T-Blockers and Satranic Panic also share the motif of the protagonist who can feel when people aren’t who they pretend to be—because they are actually brain worm hosts, demons, and anti-trans. As a double feature these films feel almost episodic, or like an anthology. Kind of like if John Carpenter was able to run with his concept for Halloween III as a way to make the franchise a more exploratory anthology series. This thematic repetition with a difference is part of Mackay’s promise, as revealed in a long weekend of binging her films (highly recommended).
Another connection between these two films is drag. In T-Blockers, we have Cryptessa the horror host oracle dragging up her movie intros and providing a voiceover for the narrative while reading the cultural context. Satranic Panic features a trans drag performer protagonist, Aria, and multiple characters in hilariously variable drag (some of which is a see-through costume for villainy). After a post-performance kiki turns punchy and fiery, Nell comments, First it was a drag queen, then it was a demon. What constitutes good and bad drag takes on layers with regard to people’s motivations as well as their sensibilities. In Satranic Panic, drag is more overtly thematized, with Aria spelling it out when she says, There is a difference between drag and trans—and sweetie, I think you know that. Script writers Mackay, Cassie Hamilton (who also acts and sings), and Ben Pahl Robinson are crafty (and self-aware) enough writers to follow that on-the-nose moment in the midst of Aria’s big monolog at the end of Satranic Panic with a shout from the peanut gallery: Hey, get back on track!
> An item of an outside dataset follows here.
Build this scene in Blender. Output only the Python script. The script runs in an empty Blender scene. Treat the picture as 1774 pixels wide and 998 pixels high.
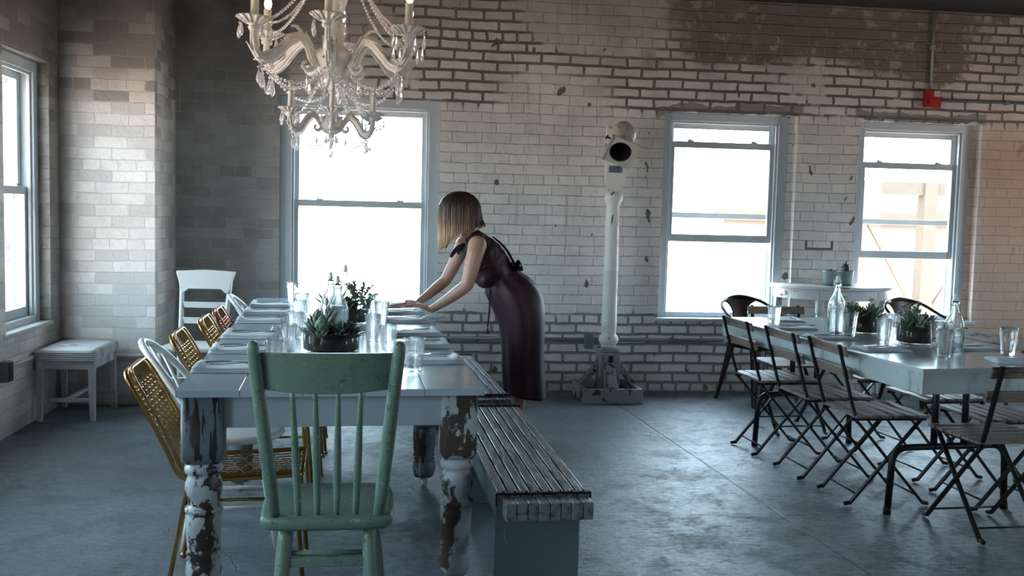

Another fine line here is that between musical theater and drag, and as someone with an allergy to the former and an unabashed love of the latter, we can confirm that Mackay and all ride it well. The cracks crackle, the stage performances are draggy, and the campy sensibility extends through even the most intimate moments between two characters in good lighting. That last feat is most impressive, and most indicative of Mackay’s talent. The effect is to present characters who are equally self-aware and willfully oblivious to anything outside the moment, while we all know they will face consequences (but won’t merely be punished for it). As an extension of that, we get a genuine sense of queer friendship, and how we can allow each other to be ourselves even when we suspect we might know better. We can’t live each others’ lives or make decisions for one other, even as we share the moment and appreciate how we feel it differently. That overlap of distinct, simultaneous experience is part of the texture of friendship, and we don’t need to be in perfect synch or agreement to enjoy the spark. Mackay and cinematographer Aaron Schuppan’s lighting underscores this, layering purples, pinks, and reds, and bathing characters in warm, yellow-orange daylight in intimate moments and moments of individual reflection. The lighting effects are comforting even when characters have dysphoric flashes.
Which brings us back to these twinges of feeling and knowing in both films. Sophie and Aria experience jolts of awareness Aria describes when her bestie Jay (Zarif) asks her how it feels: Feels like a shiver at first… then it kind of feels like dysphoria used to feel… tension, wrongness. However, she notes, that wrongness is outside, not inside. It’s a sudden awareness Aria and Sophie have of their surroundings, and of people who mean them harm. It’s a superpower, and they’ve learned to use it to fight demons and better love their friends.